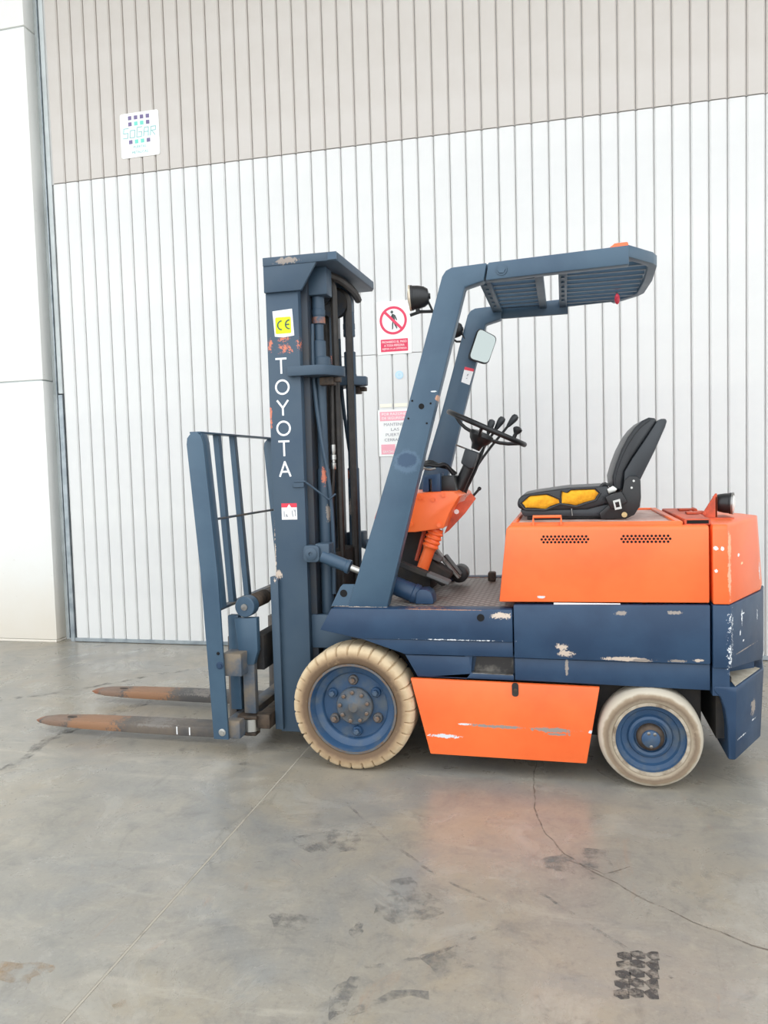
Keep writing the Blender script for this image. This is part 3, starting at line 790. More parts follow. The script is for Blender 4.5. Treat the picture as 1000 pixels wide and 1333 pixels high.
bm = B(); box(bm, -.012, .026, 3.37, 4.235, 2.182, 2.222); part(bm, 'cross_member', M_guard, F, .002)
# tail hoop with chamfered corners
bm = B()
out = [(.268, 3.32), (.378, 3.47), (.40, 3.53), (.41, 3.80), (.40, 4.07), (.378, 4.13), (.268, 4.28)]
inn = [(.252, 3.36), (.345, 3.485), (.365, 3.54), (.372, 3.80), (.365, 4.06), (.345, 4.115), (.252, 4.24)]
loop = out + inn[::-1]
plan(bm, loop, 2.188, 2.236); part(bm, 'tail_hoop', M_guard, F, .003)
src_bar = {}
for i in range(10):
    y = 3.405 + i*.0875
    if y > 4.22: break
    for key, x0, x1 in (('f', -.315, -.110), ('r', .02, .36)):
        if key == 'r': x1 = .30 if (y < 3.42 or y > 4.18) else .362
        k2 = (key, x1)
        if k2 not in src_bar:
            bm = B(); box(bm, x0, x1, y-.013, y+.013, 2.190, 2.226); src_bar[k2] = part(bm, 'guard_bar', M_guard, F, .002, 1)
        else:
            s_o = src_bar[k2]; inst(s_o, (WL[s_o].x, y, WL[s_o].z), F)
for i in range(6):
    bm = B(); cyl(bm, (-.335, 3.55+i*.1, 2.177), (-.335, 3.55+i*.1, 2.169), .008, n=8); part(bm, 'bar_bolt', M_guard, F)
    bm = B(); cyl(bm, (.007, 3.55+i*.1, 2.183), (.007, 3.55+i*.1, 2.175), .008, n=8); part(bm, 'bar_bolt', M_guard, F)
bm = B(); loft(bm, [[(.190, 3.325, 2.230), (.270, 3.325, 2.232), (.270, 3.40, 2.232), (.190, 3.40, 2.230)], [(.215, 3.330, 2.249), (.266, 3.330, 2.251), (.266, 3.39, 2.251), (.215, 3.39, 2.249)]])
part(bm, 'beacon', M_amber, F, .004)
bm = B(); lathe(bm, [(.004, 0), (.011, .012), (.013, .03), (.009, .048), (.002, .054)], (.268, 4.02, 2.188), (0, 0, -1), 14); part(bm, 'red_reflector', M_redr, F)
bm = B(); cyl(bm, (.24, 4.238, 2.214), (.24, 4.236, 2.214), .006); part(bm, 'bolt_head', M_lab, F)

# front work lamps
hl = work_lamp((-.634, 3.335, 2.095), (-1, -.12, -.05), .052, 'headlamp', M_lens, .075)
bm = B(); tube(bm, [(-.645, 3.34, 2.022), (-.60, 3.345, 2.035), (-.548, 3.36, 2.036)], .007, 8); tube(bm, [(-.57, 3.345, 2.09), (-.545, 3.36, 2.03)], .005, 8); tube(bm, [(-.61, 3.338, 2.05), (-.61, 3.342, 2.032)], .009, 8)
part(bm, 'lamp_bracket', M_black, hl)
hl2 = work_lamp((-.585, 4.21, 2.095), (-1, .1, -.05), .045, 'headlamp', M_lens, .06)
bm = B(); tube(bm, [(-.58, 4.21, 2.05), (-.56, 4.22, 2.035), (-.50, 4.24, 2.035)], .006, 8); tube(bm, [(-.54, 4.21, 2.09), (-.51, 4.22, 2.04)], .004, 8); part(bm, 'lamp_bracket', M_black, hl2)

# mirror on the far leg
def oriented_plate(bm, corners, th, nrm, r=.3, n=5):
    P = [Vector(c) for c in corners]; nrm = Vector(nrm).normalized()*th
    pts = []
    for i, p in enumerate(P):
        a = P[i-1]; b = P[(i+1) % 4]
        ea = (a-p)*r*min(1, .09/(a-p).length); eb = (b-p)*r*min(1, .09/(b-p).length)
        for k in range(n+1):
            t = k/n; pts.append(p + ea*(1-t)**2 + eb*t**2)
    loft(bm, [[q for q in pts], [q+nrm for q in pts]])
mc = [(-.432, 4.16, 2.094), (-.330, 4.13, 2.030), (-.384, 4.13, 1.888), (-.492, 4.16, 1.930)]
bm = B(); oriented_plate(bm, mc, .03, (-.35, 1, .05)); mi = part(bm, 'mirror', M_black, F, .004)
bm = B(); cc = sum((Vector(p) for p in mc), Vector())/4
oriented_plate(bm, [cc+(Vector(p)-cc)*.93+Vector((.0012, -.0035, 0)) for p in mc], .003, (-.35, 1, .05)); part(bm, 'mirror_glass', M_mirror, mi)
bm = B(); tube(bm, [(-.40, 4.17, 2.0), (-.42, 4.2, 2.02), (-.45, 4.23, 2.03)], .008, 8); part(bm, 'mirror_arm', M_black, mi)
# label on the far leg
lc = [(-.517, 4.213, 1.896), (-.467, 4.213, 1.881), (-.494, 4.213, 1.796), (-.539, 4.213, 1.815)]
bm = B(); loft(bm, [lc, [(x, y+.0015, z) for x, y, z in lc]]); st = part(bm, 'safety_label', M_lab, F, smooth=False)
bm = B(); q = [(-.517, 4.212, 1.896), (-.467, 4.212, 1.881), (-.471, 4.212, 1.867), (-.521, 4.212, 1.880)]; loft(bm, [q, [(x, y+.001, z) for x, y, z in q]]); part(bm, 'red_header', M_labred, st, smooth=False)
bm = B(); tube(bm, [(-.50, 4.2125, 1.856), (-.506, 4.2125, 1.846)], .003, 6); tube(bm, [(-.512, 4.2125, 1.832), (-.505, 4.2125, 1.834)], .002, 6); part(bm, 'printed_mark', M_gr, st)

# ---------------------------------------------------------------- dashboard and controls
bm = B()
prism(bm, [(-.87, 1.05), (-.888, 1.12), (-.85, 1.215), (-.80, 1.240), (-.70, 1.235), (-.557, 1.242), (-.503, 1.241), (-.475, 1.219), (-.497, 1.187), (-.524, 1.141), (-.554, 1.069), (-.69, 1.052)], 3.56, 4.06)
cowl = part(bm, 'dash_cowl', M_or, F, .006)
for x, z in ((-.60, 1.205), (-.575, 1.085), (-.71, 1.09), (-.55, 1.225), (-.66, 1.215)):
    bm = B(); cyl(bm, (x, 3.561, z), (x, 3.553, z), .010, n=12); part(bm, 'cowl_bolt', M_or, cowl)
bm = B()
prism(bm, [(-.574, 1.03), (-.519, 1.155), (-.497, 1.182), (-.470, 1.19), (-.462, 1.205), (-.438, 1.228), (-.415, 1.200), (-.47, 1.128), (-.55, 1.046)], 3.70, 3.708)
pl = part(bm, 'lever_plate', M_ordk, F, .001, 1)
bm = B(); prism(bm, disc_pts(-.510, 1.138, .012, 12), 3.6985, 3.7005); part(bm, 'worn_patch', M_lab, pl, smooth=False)
bm = B(); tube(bm, [(-.45, 3.72, 1.19), (-.402, 3.72, 1.243)], .006, 8); lathe(bm, [(.005, 0), (.009, .004), (.009, .014), (.004, .018)], (-.405, 3.72, 1.240), (.65, 0, .75), 12)
part(bm, 'hand_brake_lever', M_black, F)
bm = B(); prism(bm, [(-.66, 1.240), (-.66, 1.318), (-.574, 1.326), (-.574, 1.240), (-.615, 1.240), (-.615, 1.300), (-.63, 1.300), (-.63, 1.240)], 3.62, 3.74)
part(bm, 'control_box', M_frame, F, .003)
bm = B(); prism(bm, [(-.594, 1.235), (-.594, 1.312), (-.515, 1.314), (-.505, 1.235)], 3.66, 3.84); bx = part(bm, 'relay_box', M_black, F, .006)
for i, yy in enumerate((3.66, 3.70, 3.74)):
    bm = B(); tube(bm, [(-.70, yy+.02, 1.33), (-.655, yy, 1.375+i*.01), (-.60, yy+.05, 1.36), (-.565, yy+.07, 1.375-i*.01), (-.53, yy+.1, 1.32)], .010, 8, 2); part(bm, 'cable', M_black, bx)
bm = B(); tube(bm, [(-.66, 3.62, 1.36), (-.63, 3.61, 1.345), (-.60, 3.64, 1.35)], .006, 8, 1); part(bm, 'cable', M_steel, bx)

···

== Exercise objective ==
Omitting all pictures, restate exactly the lines of the material from its start through the line that contains "part(bm, 'bolt_head', M_lab, F)".

== Complete answer ==
Keep writing the Blender script for this image. This is part 3, starting at line 790. More parts follow. The script is for Blender 4.5. Treat the picture as 1000 pixels wide and 1333 pixels high.
bm = B(); box(bm, -.012, .026, 3.37, 4.235, 2.182, 2.222); part(bm, 'cross_member', M_guard, F, .002)
# tail hoop with chamfered corners
bm = B()
out = [(.268, 3.32), (.378, 3.47), (.40, 3.53), (.41, 3.80), (.40, 4.07), (.378, 4.13), (.268, 4.28)]
inn = [(.252, 3.36), (.345, 3.485), (.365, 3.54), (.372, 3.80), (.365, 4.06), (.345, 4.115), (.252, 4.24)]
loop = out + inn[::-1]
plan(bm, loop, 2.188, 2.236); part(bm, 'tail_hoop', M_guard, F, .003)
src_bar = {}
for i in range(10):
    y = 3.405 + i*.0875
    if y > 4.22: break
    for key, x0, x1 in (('f', -.315, -.110), ('r', .02, .36)):
        if key == 'r': x1 = .30 if (y < 3.42 or y > 4.18) else .362
        k2 = (key, x1)
        if k2 not in src_bar:
            bm = B(); box(bm, x0, x1, y-.013, y+.013, 2.190, 2.226); src_bar[k2] = part(bm, 'guard_bar', M_guard, F, .002, 1)
        else:
            s_o = src_bar[k2]; inst(s_o, (WL[s_o].x, y, WL[s_o].z), F)
for i in range(6):
    bm = B(); cyl(bm, (-.335, 3.55+i*.1, 2.177), (-.335, 3.55+i*.1, 2.169), .008, n=8); part(bm, 'bar_bolt', M_guard, F)
    bm = B(); cyl(bm, (.007, 3.55+i*.1, 2.183), (.007, 3.55+i*.1, 2.175), .008, n=8); part(bm, 'bar_bolt', M_guard, F)
bm = B(); loft(bm, [[(.190, 3.325, 2.230), (.270, 3.325, 2.232), (.270, 3.40, 2.232), (.190, 3.40, 2.230)], [(.215, 3.330, 2.249), (.266, 3.330, 2.251), (.266, 3.39, 2.251), (.215, 3.39, 2.249)]])
part(bm, 'beacon', M_amber, F, .004)
bm = B(); lathe(bm, [(.004, 0), (.011, .012), (.013, .03), (.009, .048), (.002, .054)], (.268, 4.02, 2.188), (0, 0, -1), 14); part(bm, 'red_reflector', M_redr, F)
bm = B(); cyl(bm, (.24, 4.238, 2.214), (.24, 4.236, 2.214), .006); part(bm, 'bolt_head', M_lab, F)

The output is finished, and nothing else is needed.